O CÓDICE DO VATICANO FraPesInfArcCavRel

No códice do Vaticano: Martyrium et gesta
No códice e no políptico

D. FERNANDO NO CÓDICE DO VATICANO
Biblioteca Apostólica Vaticana, Códice Latino 3634 (fl. Cvº)

Em cima: Desenho em grisalha num códice com o incipit «Martirium pariter et gesta magnifici ac potentis Infantis Domini Fernandi, magnifici ac potentissimi Regis Portugalie filii, apud Fez pro fidei zelo et ardore, et Christi amore» reproduzido em José Pijoán, Miniaturas españolas en manuscritos de la Biblioteca Vaticana, Escuela Española de Arqueología e Historia en Roma: Cuadernos de Trabajo, vol. 2, p. 12 (acedido em 26 de Agosto 2018). Em baixo: Comparação dos rostos no desenho do códice e na pintura do políptico.

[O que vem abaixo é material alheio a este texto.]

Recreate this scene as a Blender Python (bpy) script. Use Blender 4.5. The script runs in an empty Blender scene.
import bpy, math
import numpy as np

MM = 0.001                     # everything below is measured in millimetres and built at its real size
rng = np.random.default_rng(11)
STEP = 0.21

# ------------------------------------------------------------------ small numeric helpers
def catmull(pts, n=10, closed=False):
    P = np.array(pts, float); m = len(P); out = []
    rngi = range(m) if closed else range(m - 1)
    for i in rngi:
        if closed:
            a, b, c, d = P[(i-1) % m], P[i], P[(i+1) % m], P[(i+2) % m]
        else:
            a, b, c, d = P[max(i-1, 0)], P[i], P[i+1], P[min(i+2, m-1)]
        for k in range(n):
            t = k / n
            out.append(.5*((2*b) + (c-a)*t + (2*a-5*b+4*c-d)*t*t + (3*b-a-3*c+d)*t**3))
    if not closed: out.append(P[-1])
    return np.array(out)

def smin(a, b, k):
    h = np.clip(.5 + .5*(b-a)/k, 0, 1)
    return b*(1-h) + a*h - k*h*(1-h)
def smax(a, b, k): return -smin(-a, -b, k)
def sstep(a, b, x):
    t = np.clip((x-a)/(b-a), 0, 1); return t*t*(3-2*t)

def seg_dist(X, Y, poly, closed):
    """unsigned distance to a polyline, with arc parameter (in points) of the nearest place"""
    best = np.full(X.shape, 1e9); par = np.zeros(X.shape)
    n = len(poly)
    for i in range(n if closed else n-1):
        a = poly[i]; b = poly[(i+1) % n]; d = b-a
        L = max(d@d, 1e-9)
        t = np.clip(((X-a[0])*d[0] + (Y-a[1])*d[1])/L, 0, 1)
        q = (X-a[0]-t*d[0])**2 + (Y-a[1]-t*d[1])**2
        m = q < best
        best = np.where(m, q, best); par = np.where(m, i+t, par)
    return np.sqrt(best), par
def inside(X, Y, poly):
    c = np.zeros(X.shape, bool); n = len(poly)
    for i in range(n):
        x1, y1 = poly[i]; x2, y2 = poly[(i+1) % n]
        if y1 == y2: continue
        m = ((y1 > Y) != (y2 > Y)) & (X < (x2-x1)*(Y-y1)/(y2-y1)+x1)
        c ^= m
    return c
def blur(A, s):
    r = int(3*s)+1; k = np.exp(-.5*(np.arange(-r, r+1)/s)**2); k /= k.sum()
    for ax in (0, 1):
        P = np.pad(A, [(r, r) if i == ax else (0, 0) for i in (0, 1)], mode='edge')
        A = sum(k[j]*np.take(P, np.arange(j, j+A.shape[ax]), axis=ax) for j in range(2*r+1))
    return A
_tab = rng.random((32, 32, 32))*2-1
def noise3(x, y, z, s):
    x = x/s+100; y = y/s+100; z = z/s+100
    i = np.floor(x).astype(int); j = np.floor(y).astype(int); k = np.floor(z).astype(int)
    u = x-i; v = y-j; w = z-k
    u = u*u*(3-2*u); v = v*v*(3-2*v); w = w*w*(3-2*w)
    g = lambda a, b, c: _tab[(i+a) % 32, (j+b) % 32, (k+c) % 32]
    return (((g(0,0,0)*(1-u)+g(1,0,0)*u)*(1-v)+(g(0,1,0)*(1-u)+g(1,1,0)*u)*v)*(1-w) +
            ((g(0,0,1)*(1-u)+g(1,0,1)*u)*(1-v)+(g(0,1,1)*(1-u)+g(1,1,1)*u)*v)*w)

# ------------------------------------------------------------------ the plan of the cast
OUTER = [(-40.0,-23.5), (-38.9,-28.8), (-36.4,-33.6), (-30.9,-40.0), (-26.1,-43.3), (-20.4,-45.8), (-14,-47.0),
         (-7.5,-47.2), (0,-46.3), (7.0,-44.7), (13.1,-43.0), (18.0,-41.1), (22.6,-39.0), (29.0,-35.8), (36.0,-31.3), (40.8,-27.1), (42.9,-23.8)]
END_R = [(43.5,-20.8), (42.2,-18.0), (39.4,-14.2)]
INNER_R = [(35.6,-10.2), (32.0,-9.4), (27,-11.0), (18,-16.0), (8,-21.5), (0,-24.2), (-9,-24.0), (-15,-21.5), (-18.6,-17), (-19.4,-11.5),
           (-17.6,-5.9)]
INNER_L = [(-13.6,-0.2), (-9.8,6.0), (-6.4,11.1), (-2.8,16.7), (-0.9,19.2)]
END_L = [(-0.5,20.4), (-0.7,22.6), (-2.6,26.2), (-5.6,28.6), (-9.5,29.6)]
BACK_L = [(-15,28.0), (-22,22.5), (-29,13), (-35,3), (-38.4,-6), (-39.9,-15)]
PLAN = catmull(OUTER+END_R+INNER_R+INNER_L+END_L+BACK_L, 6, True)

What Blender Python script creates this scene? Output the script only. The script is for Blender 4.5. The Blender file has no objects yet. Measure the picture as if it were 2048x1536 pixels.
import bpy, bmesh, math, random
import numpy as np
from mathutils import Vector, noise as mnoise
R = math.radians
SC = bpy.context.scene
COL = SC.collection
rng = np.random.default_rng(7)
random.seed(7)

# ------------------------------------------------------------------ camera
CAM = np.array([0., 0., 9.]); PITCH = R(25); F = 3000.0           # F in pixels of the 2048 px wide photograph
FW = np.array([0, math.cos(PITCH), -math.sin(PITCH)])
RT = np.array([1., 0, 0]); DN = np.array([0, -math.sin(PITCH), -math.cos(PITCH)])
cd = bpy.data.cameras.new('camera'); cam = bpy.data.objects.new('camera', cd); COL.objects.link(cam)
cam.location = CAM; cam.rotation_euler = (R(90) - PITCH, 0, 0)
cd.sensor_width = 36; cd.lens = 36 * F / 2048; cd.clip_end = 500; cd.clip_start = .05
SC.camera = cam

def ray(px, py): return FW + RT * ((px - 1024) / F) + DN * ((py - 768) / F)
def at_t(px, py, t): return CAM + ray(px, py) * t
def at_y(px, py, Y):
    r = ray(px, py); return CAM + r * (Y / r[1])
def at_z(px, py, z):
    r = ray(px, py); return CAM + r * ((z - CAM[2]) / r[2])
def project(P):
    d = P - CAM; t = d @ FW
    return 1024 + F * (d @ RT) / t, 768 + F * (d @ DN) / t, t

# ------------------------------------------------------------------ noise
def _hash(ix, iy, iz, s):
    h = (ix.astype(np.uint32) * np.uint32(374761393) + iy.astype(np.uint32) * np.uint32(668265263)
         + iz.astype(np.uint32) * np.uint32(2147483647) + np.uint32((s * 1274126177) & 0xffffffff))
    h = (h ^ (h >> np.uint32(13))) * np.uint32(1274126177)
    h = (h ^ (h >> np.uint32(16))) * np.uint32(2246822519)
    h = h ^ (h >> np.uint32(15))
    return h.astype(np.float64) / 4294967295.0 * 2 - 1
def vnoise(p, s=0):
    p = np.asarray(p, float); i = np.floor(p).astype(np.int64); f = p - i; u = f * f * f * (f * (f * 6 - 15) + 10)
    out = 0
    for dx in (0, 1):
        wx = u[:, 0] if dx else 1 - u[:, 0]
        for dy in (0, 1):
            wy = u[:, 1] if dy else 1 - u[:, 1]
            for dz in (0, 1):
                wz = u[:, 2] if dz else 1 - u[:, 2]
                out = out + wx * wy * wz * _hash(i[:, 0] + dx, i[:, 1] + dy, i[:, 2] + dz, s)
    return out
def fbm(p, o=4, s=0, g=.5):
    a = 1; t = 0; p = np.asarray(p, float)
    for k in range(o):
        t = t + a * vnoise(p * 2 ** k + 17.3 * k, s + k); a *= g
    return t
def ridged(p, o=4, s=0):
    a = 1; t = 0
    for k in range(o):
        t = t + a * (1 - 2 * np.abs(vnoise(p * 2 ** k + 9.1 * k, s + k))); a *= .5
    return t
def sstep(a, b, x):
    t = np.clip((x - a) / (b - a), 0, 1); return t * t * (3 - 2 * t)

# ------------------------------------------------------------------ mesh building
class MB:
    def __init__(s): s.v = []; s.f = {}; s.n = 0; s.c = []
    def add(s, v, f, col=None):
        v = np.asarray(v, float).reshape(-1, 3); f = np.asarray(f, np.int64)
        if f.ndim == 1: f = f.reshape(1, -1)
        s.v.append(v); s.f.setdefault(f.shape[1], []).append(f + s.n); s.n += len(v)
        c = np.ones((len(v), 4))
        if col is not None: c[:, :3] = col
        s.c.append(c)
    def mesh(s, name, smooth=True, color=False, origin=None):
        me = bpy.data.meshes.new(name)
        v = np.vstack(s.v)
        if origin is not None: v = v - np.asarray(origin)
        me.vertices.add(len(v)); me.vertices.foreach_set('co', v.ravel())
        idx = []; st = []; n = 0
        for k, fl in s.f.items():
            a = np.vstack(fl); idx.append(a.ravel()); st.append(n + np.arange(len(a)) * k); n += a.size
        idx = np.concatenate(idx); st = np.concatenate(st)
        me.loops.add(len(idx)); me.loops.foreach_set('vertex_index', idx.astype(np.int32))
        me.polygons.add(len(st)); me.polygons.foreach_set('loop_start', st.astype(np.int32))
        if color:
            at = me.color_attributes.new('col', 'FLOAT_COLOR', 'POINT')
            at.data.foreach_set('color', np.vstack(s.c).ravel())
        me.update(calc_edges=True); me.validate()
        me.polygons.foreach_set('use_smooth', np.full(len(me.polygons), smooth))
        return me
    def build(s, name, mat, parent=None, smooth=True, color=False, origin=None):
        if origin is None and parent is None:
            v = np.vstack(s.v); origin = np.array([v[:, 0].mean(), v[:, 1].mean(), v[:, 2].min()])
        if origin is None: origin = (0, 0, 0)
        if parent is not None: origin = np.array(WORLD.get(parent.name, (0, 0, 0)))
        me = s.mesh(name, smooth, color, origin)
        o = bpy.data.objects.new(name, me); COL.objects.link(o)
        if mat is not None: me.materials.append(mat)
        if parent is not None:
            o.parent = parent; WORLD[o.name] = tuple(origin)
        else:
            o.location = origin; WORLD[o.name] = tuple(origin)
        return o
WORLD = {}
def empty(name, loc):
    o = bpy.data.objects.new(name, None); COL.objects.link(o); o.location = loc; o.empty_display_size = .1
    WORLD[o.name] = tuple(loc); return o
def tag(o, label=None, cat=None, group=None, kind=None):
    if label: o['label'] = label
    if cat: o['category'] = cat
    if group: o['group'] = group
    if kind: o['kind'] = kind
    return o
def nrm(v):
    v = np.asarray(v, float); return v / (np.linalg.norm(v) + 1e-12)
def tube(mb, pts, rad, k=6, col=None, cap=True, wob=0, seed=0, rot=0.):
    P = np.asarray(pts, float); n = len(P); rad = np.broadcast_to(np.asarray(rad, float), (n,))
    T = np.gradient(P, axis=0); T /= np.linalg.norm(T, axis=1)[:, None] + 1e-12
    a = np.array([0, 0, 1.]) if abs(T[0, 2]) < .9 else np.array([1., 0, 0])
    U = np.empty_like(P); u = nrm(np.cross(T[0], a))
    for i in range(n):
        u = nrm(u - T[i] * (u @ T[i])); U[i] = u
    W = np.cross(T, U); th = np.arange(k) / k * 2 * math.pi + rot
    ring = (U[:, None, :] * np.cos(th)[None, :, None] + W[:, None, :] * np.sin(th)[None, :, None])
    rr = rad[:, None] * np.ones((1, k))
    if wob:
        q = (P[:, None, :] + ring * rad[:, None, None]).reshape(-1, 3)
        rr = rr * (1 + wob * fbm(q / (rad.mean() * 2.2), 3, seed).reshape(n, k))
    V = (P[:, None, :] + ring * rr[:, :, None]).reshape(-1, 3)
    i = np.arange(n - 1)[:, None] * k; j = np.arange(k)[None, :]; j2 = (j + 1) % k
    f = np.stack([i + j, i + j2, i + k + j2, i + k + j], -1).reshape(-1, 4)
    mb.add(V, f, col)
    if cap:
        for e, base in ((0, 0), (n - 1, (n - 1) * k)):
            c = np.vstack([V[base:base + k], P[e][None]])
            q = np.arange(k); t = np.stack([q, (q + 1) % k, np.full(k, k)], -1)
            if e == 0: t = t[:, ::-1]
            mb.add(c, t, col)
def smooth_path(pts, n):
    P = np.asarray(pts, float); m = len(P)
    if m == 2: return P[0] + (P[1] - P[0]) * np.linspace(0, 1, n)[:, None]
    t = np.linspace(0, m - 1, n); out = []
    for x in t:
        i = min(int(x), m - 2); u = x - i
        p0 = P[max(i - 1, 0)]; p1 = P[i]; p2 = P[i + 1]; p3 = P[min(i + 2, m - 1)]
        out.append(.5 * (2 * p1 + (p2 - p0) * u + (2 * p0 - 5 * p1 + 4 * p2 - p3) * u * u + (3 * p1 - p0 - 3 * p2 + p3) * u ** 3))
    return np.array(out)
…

O desenho constitui o frontispício de um pequeno códice em pergaminho (século XV, provável terceiro quartel; traduzido e estudado na edição crítica de António Manuel Ribeiro Rebelo, 2007) existente no Vaticano, apologético da santidade do infante mártir D. Fernando, onde figura a sua imagem visivelmente inspirada na do tríptico do Mosteiro da Batalha, provavelmente a mais antiga desse tipo em existência – uma representação icónica inspiradora de representações posteriores semelhantes – acompanhada da sua divisa e escudo de armas, igualmente patentes no seu túmulo.

No entanto, o desenho, mais sofisticado, foge à perpectiva frontal adoptada no tríptico e mostra a figura a três quartos, com um rosto fisionomicamente muito semelhante ao do grande políptico (rosto longilíneo, nariz longo e afilado, implantação da barba e sombreado definidor das maçãs do rosto idênticos), apoiando-se provavelmente ambas as representações do rosto num mesmo retrato, pintado ou desenhado, pré-existente ao códice e ao painel dos Cavaleiros do políptico, na posse de quem pode ter encomendado ambos.

No códice e no tríptico da Batalha Essa hipótese pode igualmente explicar a semelhança de aspecto e indumentária da figura de corpo inteiro do códice com a do tríptico da Batalha, até ao ponto de seguir o aspecto das cadeias de tornozelo que o infante segura, podendo ter sido desenhada a partir de esboço tomado in loco ou, mais improvavelmente, a partir de descrição, mas alterando a sua orientação, como se o desenhador procurasse fazer coincidir a perspectiva com a de outro retrato facial de D. Fernando que melhor lhe servisse de modelo para o rosto. Ou até – podemos ainda acrescentar – que tivesse simplesmente correspondido, no grande políptico de idêntica origem, ao desejo de colocar o cavaleiro de negro a olhar no sentido oposto ao dos seus três companheiros, de verde, vermelho e roxo, em preparação do seu movimento virtual para o outro lado do políptico, conforme a resolução da charada proposta exigia.

Note-se que, no desenho do códice, as armas do infante reproduzem com exactidão as representadas no seu túmulo, mas os ramos de roseira brava dispostos em três anéis entrelaçados onde se inscrevem as palavras «ben me plet» da sua divisa, formam um triângulo com orientação vertical inversa à do que figura no túmulo, pormenor que não sendo particularmente significativo, pode todavia indicar mais facilmente um desenho realizado segundo uma descrição ou de memória do que uma cópia directa e fiel a partir da pedra. Por outro lado, o que nos parece mais provável é que a inversão tenha simplesmente procurado um equilíbrio estético através de uma harmonização do formato da empresa com o do escudo.

A imagem revela um desenhador de boa qualidade, mostra o infante mártir a calcar aos pés três coroas que representam a carne, o mundo e o Diabo (caro, mundus, diabolus, nas legendas em latim), como convém a uma apologia hagiológica, e o códice integra-se sem dúvida no esforço desenvolvido em Roma para promover a sua beatificação, devendo-se muito provavelmente a iniciativa, exclusiva ou em concerto com a coroa portuguesa, de sua irmã, a duquesa de Borgonha. A sua influência diplomática, como co-governante de um dos potentados europeus mais influentes da sua época, era notável e foi exercida com frequência a favor da sua família portuguesa, nomeadamente dos seus sobrinhos, filhos do infante D. Pedro, e em particular, na esfera religiosa, da ascensão de um deles, o cardeal D. Jaime, ao purpurado, tendo estado igualmente na origem da capela funerária que lhe foi edificada na basílica de San Miniato-al-Monte em Florença.